The USD break-even market is pricing that US inflation will be back to target within three years. Assuming a 50bp PCE/CPI wedge, 2y1y break-evens are back in line with the 2% Fed target. This is happening while the market is pricing peak Fed funds just at 3.4%. This is just above the lower end of our estimated terminal rate range of 3.25-4.25%. While such outcome is plausible, the risks remain biased towards the Fed ultimately hiking more than currently priced in. However, given the bullish rate seasonals we maintain low risk for now.

The straightforward argument here is that the bond market is signalling the Federal Reserve will succeed in getting inflation back to 2 per cent. The implied argument is that the Fed won’t have to raise rates too much higher to do so; at 1.75 per cent, the US policy rate is now more than halfway to its market-forecast peak of 3.4 per cent.

Break-even rates are supposed to be the evidence for this. Many of our readers already know that break-evens are the inflation rate where Treasury Inflation-Protected Securities (or TIPS, the US version of linkers) are just as attractive as nominal Treasuries, so academics and commentators often use them as a real-time measure of the market’s inflation expectations. Some of our readers already know why decomposing rates can be a silly exercise.

The Deutsche Bank note says markets are predicting inflation will recede to 2 per cent between mid-2024 and mid-2025 — based on 2-year 1-year forward break-even inflation rates.

Congrats! © Deutsche Bank

If the chart gives you a headache, there is good reason. First, short-dated TIPS aren’t especially liquid, as the US doesn’t issue new TIPS with maturities shorter than 5 years. And instead of using break-even rates for the illiquid short-dated TIPS, Deutsche Bank uses forward break-even rates in the market for illiquid short-dated TIPS.

To make their case, the strategists are also required to subtract half of a percentage point from that break-even rate.
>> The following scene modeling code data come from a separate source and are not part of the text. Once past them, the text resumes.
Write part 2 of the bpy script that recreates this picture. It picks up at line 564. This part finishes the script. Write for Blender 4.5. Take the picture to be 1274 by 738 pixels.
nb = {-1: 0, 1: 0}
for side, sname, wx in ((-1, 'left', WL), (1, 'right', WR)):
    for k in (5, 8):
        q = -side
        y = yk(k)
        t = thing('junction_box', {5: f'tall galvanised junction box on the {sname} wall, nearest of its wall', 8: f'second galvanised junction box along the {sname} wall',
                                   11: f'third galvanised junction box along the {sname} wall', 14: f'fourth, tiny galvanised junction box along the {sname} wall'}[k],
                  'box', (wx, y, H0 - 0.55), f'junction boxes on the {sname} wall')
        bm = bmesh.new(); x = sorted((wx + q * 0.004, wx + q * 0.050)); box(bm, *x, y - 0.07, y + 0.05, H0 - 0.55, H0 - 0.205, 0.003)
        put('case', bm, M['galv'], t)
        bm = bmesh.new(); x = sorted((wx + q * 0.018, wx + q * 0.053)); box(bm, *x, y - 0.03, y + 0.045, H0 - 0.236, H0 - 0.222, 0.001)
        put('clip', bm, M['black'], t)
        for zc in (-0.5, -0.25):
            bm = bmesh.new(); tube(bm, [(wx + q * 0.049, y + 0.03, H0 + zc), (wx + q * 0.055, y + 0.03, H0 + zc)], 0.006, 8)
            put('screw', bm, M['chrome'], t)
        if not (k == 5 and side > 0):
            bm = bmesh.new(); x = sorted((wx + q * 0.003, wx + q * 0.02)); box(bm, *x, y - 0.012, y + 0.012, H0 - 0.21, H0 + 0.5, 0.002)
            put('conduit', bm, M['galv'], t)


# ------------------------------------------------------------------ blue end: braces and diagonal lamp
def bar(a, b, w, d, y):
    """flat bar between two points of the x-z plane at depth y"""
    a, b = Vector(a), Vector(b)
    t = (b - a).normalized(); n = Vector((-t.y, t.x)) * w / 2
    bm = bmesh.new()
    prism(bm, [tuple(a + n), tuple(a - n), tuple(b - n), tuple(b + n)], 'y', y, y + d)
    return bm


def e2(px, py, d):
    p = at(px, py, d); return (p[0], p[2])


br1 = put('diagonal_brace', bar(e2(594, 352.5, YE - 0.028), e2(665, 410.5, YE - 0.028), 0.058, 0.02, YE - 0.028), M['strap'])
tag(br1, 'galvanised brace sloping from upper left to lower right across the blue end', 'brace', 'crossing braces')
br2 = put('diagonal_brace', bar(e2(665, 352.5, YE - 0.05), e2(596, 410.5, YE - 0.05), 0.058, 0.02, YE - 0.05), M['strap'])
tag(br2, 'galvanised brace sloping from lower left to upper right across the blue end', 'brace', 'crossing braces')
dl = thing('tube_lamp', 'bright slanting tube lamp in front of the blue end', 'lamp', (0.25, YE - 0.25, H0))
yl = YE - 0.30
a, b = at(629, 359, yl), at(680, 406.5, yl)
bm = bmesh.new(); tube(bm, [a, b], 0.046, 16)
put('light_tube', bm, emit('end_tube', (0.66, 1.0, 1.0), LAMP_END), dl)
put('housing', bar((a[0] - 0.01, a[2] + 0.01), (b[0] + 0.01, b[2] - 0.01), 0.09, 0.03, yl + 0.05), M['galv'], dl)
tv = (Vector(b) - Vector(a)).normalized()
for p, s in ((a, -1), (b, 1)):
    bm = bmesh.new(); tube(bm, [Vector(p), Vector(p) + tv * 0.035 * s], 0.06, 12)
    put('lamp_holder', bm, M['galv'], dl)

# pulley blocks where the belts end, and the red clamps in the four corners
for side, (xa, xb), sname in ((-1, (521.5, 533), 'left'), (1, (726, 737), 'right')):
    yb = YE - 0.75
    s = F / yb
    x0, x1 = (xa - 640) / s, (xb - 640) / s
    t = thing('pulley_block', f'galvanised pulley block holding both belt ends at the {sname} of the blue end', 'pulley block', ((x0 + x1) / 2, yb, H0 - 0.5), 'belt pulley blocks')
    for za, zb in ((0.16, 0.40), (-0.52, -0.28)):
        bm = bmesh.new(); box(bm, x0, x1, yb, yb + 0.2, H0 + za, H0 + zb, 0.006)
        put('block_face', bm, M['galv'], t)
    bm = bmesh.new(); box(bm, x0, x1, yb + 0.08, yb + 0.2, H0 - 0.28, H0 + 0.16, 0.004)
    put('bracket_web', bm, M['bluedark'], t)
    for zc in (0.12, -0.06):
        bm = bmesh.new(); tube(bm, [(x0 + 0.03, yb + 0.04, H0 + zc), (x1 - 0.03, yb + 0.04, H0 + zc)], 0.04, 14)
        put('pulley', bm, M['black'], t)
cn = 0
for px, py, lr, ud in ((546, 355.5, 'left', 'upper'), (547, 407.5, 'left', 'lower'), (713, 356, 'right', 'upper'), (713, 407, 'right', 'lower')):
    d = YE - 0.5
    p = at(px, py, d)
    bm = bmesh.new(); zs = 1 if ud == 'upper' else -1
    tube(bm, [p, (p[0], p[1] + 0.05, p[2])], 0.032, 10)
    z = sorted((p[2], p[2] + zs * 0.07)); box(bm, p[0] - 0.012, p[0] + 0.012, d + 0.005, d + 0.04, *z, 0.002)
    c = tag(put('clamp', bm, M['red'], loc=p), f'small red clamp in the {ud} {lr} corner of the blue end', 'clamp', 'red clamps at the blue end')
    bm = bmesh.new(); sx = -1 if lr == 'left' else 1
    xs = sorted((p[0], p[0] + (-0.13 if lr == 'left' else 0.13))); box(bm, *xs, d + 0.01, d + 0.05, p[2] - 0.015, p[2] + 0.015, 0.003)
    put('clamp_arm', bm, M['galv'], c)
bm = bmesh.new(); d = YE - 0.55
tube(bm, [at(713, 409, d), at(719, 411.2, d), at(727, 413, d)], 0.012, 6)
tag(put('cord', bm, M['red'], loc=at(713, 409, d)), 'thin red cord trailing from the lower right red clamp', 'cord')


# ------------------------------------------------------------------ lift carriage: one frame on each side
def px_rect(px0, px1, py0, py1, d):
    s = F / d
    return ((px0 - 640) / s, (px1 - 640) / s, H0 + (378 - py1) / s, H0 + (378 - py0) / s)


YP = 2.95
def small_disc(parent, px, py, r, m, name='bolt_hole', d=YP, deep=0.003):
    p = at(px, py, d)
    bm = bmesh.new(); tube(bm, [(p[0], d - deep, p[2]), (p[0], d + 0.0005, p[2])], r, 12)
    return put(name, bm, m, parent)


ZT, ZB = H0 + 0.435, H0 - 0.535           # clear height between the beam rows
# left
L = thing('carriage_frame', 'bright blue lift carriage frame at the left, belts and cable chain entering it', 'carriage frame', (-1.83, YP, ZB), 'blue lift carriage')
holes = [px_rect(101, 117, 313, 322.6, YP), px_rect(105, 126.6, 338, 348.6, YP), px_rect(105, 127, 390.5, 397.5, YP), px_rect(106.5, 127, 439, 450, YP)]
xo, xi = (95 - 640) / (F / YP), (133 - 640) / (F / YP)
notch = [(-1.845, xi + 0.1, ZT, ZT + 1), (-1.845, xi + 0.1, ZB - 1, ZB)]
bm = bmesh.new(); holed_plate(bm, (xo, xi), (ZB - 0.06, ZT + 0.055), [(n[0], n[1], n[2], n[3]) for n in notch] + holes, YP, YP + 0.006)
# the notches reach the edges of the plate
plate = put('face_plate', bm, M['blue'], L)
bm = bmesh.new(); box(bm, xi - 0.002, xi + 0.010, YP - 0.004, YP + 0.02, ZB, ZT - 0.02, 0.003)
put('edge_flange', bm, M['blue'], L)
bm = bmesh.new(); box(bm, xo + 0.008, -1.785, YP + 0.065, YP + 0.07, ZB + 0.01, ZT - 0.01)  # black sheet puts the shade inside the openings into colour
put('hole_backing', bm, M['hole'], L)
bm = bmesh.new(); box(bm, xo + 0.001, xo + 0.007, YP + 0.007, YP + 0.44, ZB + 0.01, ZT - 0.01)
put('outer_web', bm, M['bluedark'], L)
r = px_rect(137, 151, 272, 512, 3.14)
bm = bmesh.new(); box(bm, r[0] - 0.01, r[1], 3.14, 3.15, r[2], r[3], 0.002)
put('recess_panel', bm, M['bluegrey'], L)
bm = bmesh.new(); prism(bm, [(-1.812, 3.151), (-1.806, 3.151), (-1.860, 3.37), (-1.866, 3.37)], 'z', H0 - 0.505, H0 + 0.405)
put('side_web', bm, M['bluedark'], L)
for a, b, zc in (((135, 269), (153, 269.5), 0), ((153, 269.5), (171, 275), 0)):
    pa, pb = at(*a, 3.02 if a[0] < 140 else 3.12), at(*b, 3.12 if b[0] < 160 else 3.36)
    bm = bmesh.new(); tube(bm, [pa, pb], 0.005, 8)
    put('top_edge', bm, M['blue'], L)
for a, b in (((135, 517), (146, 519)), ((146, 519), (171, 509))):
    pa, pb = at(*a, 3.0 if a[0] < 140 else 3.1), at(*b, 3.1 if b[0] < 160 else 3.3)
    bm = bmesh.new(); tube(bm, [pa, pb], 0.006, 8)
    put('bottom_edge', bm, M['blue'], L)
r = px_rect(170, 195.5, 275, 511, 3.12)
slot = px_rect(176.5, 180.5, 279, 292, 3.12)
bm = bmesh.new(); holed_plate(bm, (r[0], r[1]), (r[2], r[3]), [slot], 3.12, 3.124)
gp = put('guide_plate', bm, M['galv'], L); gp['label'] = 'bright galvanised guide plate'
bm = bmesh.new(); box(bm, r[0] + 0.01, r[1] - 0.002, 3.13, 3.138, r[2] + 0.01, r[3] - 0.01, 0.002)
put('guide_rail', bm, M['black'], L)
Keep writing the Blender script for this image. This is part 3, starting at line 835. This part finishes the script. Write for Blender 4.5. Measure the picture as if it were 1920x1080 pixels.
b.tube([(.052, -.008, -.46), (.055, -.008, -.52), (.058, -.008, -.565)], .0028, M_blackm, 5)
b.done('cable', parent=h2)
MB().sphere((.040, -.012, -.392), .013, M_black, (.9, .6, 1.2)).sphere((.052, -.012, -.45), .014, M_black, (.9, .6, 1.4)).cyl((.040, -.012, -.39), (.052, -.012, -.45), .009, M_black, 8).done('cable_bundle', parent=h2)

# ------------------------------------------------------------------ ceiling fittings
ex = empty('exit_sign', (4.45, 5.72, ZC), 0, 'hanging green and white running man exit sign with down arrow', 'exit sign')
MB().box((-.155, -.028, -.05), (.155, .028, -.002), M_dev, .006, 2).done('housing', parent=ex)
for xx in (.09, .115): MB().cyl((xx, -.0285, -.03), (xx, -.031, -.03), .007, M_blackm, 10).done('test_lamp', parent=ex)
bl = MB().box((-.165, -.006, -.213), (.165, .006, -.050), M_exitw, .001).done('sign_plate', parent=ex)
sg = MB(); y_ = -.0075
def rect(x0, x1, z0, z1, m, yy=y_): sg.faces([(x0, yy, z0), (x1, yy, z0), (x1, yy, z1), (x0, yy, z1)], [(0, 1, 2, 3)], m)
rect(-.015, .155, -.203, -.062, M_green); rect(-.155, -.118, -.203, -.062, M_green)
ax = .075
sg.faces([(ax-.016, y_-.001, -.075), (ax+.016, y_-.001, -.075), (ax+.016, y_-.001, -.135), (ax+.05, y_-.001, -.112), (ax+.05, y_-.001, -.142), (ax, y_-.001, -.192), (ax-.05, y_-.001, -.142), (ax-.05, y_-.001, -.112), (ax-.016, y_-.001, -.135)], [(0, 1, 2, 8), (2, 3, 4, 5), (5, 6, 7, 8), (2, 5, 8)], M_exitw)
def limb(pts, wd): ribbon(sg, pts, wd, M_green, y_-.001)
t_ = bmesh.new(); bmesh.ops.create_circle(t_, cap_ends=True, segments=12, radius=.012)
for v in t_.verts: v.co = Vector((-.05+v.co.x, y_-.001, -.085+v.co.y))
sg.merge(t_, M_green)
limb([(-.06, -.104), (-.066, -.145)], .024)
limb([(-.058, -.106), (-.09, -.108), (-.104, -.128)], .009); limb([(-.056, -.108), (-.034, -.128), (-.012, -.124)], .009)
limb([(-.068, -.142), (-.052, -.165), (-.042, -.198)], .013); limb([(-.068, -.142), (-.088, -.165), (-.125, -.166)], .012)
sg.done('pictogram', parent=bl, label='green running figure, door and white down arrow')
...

TIPS are priced on the consumer price index, while the Fed targets a broader measure, the price index for personal consumption expenditures, which do typically run below the CPI.

As Bespoke’s George Pearkes observed many years ago, it is tricky to draw conclusions from forward rates.

And nearly everyone has observed that break-evens are highly correlated with oil prices in ways that undermine their reliability as an indicator of future inflation.

Energy and commodities melted down earlier this week, and West Texas Intermediate crude futures are still down 4% for the week even after a Thursday rebound. Technical factors seem to be driving a lot of the move.

This doesn’t necessarily mean that the Deutsche Bank strategists’ conclusions are wrong. It is possible that the Fed won’t have to raise rates much more before inflation decelerates.

But perhaps instead of looking at a forward rate in an illiquid section of an already-illiquid yield curve that is very closely tied to oil prices, it could be more sensible to just look at oil prices instead.